Most of the time God,Pratt & Whitney or General Electric, will give you another turn in the Barrel.

These are my opinions and my opinions only they do not reflect the opinions of any of my family members or their employer. Note we NOW have NO employers.

Back from a 5.5 Year PCS from the confines of the far Southwest corner of Bundesrepublik Deutschland.
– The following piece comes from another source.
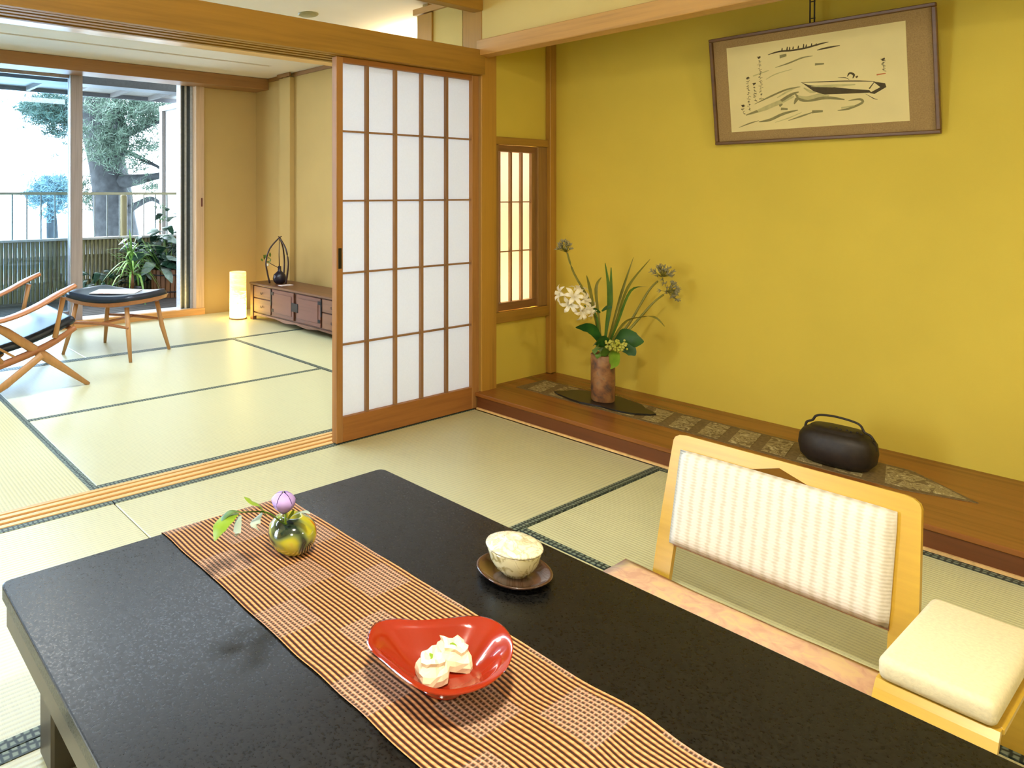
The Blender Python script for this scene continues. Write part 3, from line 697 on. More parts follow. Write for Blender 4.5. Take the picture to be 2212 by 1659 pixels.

The Federal Republic of Germany and Retired.

Friday, December 7, 2012

One more step toward the fungibility of the Employee


International Business Machine, AKA IBM, AKA Big Blue, just announce another step in their program to overhaul their pension program.  Here is the link.  Many years ago they converted from a defined benefit plan to a defined contribution plan.  New employee had no choice it was the defined contribution plan for them.  Retired employees and some soon to retire were allowed to stay in the defined benefit plan.  The rest of IBM employees were converted to the defined contribution plan from the defined benefit.  The amount of each employee defined benefit was calculated buy a disinterested third party hired by IBM (believe that and I will make you a great deal on some sea side property in Kansas) and an appropriate amount (given the growth assumptions) was placed in to the defined contribution plan for each employee.
The defined contribution plan was not that bad, IBM did have a matching contribution to the plan.  That contribution was made at the end of every pay period.  But gosh that is a great deal of money to tie up in an accounts that IBM cannot use, it is all those pesky fiduciary rules and regulations created to conform to ERISA of 1974.
So now IBM has decided that rather than make their matching contribution at the time that the employee makes his contribution, they will hold their contribution back until the end of the year, and make one lump sum yearly contribution.  That way IBM can still use the funds for their own needs.  IBM makes a defined benefit contribution of between 6 and 10 percent for each employee depending on the employee contribution.
With 95,000 employees in the United States, and an average salary in the 80K$ dollar range we are looking at some serious money in the range of 456 Million Dollars.  That is some serious change that the corporation could be using rather than have it tied up in employee retirement accounts.  If the employee turn over rate is near 5 percent, well that nearly 23 Million Dollars that the corporation gets to keep, it is truly good to be the king.
IBM is just recording IOUs for their contribution to each employee and they are put into an account and if the employee is still with company come the time that the lump sum is paid they get it.  The bad news for the employee is that they must still be employed by IBM when the lump sum is paid, otherwise no joy.  IBM is being a true sport to those employees who retire before the date that the lump sum is paid, they will still get IBM contribution, but they are not doing that out of the kindness of their heart, that is the law.
In the spring of this year IBM announce a plan for selected individuals, those close to retirement by the end of 31 December 2013 the option of working 60 percent of their schedule, being paid 70 percent of their rate, but with full benefits with a guarantee of their employment until their retirement date or 31 December 2013 which ever came first.
Given that IBM was “rebalancing its workforce” an IBM spokesman characterized this program as being “rather unique”.  If an employee did not join this program well then they would certainly be subject to resource actions, since according to the same IBM spokesman “IBM will continue to rebalance its skills and resources based on customer needs”.  Which was a nice way of saying you will be leaving sooner rather than later.
Another whack job by those lovable bastards that are drawing the big bucks enjoy, and making the hard decisions.